I realize that yesterday’s National Board of Review awards were damaged goods from the get-go, given the org’s idiosyncratic oddball rep and all. But the Letters From Iwo Jima Best Picture win was nonetheless a good thing, if for no other reason that the startle factor. That aside, I had four significant beefs with the hand-outs.
(a) The Best Supporting Actor trophy going to Blood Diamond‘s Djimon Hounsou felt like an especially deranged call. Honsou’s acting in that film is emotionally excessive — he has two emotional-outburst moments are flat-out idiotic. The worst is a scene in which he and Leo are hiding in the dark from a platoon of bad-ass hip-hop rebels — very dangerous, hair-trigger cats armed with automatic weapons — when the crouching Honsou suddenly sees his kidnapped, long-lost son among them. Naturally, this being an Ed Zwick film, he immediately jumps up and shouts out, “Son!” He should have died right there and then. All stupid people (i.e., those without the sense to hold themselves in check when their lives are in danger) deserve a bullet in the head.

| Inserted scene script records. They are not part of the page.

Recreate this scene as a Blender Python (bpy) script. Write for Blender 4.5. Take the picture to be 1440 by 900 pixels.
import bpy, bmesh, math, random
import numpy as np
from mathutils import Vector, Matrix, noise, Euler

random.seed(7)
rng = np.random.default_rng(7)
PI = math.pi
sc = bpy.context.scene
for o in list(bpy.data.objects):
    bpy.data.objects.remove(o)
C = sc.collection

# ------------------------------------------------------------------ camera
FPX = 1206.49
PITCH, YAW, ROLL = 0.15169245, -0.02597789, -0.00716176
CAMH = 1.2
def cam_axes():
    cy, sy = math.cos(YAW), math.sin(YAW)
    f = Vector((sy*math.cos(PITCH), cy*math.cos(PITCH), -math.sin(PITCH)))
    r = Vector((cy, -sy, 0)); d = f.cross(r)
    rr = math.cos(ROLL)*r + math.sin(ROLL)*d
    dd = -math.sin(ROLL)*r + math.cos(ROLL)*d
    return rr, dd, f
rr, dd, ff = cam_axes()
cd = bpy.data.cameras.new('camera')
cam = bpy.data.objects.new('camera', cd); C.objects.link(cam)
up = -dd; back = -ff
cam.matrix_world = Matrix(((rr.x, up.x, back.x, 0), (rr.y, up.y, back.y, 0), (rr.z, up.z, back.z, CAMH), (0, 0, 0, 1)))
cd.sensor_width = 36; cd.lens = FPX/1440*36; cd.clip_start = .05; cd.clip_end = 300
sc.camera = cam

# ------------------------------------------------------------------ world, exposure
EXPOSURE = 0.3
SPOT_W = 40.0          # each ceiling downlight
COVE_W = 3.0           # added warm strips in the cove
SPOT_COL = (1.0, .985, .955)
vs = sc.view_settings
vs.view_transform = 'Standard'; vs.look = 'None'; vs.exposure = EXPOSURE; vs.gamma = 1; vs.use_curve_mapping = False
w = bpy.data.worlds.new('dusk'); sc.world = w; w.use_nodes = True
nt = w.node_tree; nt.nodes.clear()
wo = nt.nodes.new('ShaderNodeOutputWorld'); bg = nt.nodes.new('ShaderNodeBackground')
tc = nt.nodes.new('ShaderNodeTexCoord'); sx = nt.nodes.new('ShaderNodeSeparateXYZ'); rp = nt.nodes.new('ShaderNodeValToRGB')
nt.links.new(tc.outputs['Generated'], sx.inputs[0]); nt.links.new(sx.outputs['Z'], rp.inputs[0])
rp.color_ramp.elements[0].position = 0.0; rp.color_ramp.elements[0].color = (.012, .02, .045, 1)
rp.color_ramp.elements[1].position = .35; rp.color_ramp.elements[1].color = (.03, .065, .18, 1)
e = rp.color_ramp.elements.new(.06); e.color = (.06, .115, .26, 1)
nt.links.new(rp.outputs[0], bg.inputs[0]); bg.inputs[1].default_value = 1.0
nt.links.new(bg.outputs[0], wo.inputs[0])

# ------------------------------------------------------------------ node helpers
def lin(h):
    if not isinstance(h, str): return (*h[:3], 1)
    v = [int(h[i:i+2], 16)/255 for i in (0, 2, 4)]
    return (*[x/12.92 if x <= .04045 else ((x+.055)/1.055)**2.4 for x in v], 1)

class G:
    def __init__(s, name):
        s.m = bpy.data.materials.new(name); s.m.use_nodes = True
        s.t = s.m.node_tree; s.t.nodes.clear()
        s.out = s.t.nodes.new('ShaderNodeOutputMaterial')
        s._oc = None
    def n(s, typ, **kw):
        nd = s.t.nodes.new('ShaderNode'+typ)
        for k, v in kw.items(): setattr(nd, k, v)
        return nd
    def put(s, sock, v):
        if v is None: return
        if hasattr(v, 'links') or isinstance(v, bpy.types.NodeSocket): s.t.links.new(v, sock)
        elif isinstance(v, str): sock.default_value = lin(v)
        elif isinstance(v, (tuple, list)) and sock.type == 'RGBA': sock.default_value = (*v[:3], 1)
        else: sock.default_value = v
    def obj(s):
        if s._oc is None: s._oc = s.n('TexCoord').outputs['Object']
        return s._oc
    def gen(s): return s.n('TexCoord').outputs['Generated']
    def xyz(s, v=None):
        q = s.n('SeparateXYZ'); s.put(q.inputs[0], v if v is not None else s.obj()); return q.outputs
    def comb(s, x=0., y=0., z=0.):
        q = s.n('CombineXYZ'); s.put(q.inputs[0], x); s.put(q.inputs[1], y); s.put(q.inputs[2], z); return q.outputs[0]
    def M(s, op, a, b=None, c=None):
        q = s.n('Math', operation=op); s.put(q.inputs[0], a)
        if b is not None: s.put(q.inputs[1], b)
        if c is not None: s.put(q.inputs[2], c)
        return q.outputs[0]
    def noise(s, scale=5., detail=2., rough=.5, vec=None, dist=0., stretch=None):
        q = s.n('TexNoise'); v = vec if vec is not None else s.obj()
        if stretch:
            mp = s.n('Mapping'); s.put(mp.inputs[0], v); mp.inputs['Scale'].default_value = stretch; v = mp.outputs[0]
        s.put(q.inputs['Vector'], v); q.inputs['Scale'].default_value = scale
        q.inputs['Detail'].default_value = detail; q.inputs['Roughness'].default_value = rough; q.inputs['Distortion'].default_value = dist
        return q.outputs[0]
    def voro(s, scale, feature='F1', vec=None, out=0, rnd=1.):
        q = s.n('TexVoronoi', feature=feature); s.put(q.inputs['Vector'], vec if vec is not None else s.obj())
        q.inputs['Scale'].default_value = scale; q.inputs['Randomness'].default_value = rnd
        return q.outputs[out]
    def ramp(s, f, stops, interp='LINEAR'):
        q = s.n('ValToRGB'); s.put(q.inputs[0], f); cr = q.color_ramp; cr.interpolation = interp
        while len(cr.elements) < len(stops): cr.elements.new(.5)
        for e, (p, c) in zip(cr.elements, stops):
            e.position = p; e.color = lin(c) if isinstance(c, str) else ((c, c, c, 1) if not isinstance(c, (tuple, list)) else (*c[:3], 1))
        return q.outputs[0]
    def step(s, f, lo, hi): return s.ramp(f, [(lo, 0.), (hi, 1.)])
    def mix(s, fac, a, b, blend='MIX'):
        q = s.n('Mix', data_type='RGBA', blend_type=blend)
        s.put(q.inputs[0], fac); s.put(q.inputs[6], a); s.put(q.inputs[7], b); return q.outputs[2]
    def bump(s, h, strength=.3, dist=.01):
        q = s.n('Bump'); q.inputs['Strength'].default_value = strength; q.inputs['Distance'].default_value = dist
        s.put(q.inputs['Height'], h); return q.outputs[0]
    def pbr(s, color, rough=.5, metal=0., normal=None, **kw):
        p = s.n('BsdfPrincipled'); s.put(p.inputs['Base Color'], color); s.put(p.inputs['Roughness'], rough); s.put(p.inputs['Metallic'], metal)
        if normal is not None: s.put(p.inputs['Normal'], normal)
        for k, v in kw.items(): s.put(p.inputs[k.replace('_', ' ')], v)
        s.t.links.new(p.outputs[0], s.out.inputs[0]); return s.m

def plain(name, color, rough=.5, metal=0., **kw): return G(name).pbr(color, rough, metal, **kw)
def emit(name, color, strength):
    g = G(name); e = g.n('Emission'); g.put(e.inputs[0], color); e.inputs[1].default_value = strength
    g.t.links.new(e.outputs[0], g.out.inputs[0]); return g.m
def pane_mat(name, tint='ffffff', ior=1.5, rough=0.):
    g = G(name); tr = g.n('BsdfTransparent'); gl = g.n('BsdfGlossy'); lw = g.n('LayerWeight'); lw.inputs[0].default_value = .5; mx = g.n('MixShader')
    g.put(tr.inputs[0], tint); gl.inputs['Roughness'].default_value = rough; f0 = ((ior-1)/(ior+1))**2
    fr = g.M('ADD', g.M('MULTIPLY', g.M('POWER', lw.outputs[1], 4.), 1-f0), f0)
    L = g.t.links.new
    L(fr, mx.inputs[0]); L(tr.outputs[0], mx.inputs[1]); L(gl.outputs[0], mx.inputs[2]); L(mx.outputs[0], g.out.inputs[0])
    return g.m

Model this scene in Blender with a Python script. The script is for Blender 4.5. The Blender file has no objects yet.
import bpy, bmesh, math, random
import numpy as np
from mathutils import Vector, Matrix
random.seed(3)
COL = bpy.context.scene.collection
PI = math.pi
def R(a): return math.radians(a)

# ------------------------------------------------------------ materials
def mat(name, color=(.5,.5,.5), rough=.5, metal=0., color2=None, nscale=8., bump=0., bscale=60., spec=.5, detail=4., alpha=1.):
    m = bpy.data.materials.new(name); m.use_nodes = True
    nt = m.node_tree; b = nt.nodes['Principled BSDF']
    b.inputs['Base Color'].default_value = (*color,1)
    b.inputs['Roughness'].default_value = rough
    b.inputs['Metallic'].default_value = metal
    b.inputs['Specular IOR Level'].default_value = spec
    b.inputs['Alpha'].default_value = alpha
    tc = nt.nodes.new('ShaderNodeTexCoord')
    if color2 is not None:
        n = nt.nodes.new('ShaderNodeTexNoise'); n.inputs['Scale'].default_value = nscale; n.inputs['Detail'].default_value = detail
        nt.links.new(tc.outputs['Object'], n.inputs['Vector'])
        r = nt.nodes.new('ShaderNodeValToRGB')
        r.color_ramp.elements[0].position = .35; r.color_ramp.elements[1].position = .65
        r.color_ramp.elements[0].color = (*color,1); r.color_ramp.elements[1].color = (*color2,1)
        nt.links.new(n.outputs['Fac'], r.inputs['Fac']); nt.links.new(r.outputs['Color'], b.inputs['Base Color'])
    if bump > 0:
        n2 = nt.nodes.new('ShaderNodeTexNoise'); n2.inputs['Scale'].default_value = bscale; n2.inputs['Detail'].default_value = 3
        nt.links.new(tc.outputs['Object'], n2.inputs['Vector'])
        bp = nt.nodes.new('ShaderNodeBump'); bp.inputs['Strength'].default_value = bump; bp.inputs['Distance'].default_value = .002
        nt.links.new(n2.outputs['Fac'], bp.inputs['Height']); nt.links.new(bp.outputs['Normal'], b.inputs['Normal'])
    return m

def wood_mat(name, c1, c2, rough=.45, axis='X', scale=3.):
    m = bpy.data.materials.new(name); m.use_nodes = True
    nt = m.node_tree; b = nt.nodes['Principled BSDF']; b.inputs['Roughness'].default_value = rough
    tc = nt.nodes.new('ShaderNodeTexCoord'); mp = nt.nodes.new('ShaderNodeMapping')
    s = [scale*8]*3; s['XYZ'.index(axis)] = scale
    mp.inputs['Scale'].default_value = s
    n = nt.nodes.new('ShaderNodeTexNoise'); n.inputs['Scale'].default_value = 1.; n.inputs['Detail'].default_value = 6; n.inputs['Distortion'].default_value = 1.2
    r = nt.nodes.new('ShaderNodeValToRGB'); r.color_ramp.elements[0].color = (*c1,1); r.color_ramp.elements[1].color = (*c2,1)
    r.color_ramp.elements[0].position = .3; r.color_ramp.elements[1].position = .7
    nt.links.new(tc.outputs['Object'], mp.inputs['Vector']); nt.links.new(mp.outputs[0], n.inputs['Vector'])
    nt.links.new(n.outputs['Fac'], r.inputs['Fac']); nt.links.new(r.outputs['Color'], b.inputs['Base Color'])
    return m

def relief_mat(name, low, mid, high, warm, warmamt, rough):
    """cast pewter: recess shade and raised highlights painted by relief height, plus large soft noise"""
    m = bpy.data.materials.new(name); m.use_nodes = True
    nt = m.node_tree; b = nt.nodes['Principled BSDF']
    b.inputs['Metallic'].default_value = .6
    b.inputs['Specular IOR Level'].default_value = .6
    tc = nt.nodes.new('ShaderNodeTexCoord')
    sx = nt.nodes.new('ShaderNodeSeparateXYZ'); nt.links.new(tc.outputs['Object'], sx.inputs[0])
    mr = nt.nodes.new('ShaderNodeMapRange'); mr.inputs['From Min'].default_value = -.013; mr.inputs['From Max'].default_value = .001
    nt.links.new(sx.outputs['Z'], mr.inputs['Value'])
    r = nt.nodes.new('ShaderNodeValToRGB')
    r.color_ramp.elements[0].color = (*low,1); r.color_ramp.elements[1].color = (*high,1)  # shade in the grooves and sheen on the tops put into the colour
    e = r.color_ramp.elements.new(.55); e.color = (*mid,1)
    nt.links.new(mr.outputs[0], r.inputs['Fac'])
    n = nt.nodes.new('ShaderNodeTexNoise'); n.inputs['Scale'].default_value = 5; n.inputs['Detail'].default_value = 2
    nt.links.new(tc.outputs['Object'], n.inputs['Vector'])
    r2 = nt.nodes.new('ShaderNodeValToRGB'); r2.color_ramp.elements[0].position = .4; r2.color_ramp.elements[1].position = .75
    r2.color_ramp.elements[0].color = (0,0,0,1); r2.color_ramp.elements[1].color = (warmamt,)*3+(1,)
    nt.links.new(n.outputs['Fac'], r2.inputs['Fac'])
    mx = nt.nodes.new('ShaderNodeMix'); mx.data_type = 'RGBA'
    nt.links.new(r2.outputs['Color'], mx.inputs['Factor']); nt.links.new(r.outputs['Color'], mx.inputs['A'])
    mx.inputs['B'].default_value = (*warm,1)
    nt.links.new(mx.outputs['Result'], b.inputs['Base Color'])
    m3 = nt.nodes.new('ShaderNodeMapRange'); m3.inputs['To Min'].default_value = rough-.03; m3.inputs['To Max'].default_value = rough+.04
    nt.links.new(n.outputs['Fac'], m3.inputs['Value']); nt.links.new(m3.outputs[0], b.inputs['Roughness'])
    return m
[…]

(b) The Best Supporting Actress award going to For Your Consideration‘s Catherine O’Hara means that NBR voters thought she was more deserving than Cate Blanchett (Notes on a Scandal, Babel); Jennifer Hudson (Dreamgirls); Ivana Baquero (Pan’s Labyrinth); Adriana Barraza (Babel); Carmen Maura (Volver), Abigail Breslin (Little Miss Sunshine) or Babel‘s Rinko Kinkuchi. That’s just absurd.
(c) The NBR’s Best Original Screenplay went to Stranger Than Fiction‘s Zach Helm because they wanted to honor Helm’s inability (refusal?) to define the metaphysical system in that film? At no time do you clearly understand whether Will Ferrell’s tax man is some kind of organic but basically “fictional” guy living inside novelist Emma Thompson’s head, or, if he’s as “real” as you or me or Dustin Hoffman‘s character, how it is that Thompson’s decision to kill him off in her book is going to affect him. Helm’s screenplay is infuriating.
(d) The NBR omitting Florian von Henckel Donnersmarck‘s The Lives of Others from its top five foreign-film list is just nutso…a joke. The ones they went with are Volver, (the favorite), Curse Of The Golden Flower, Days Of Glory, Pan’s Labyrinth and Water.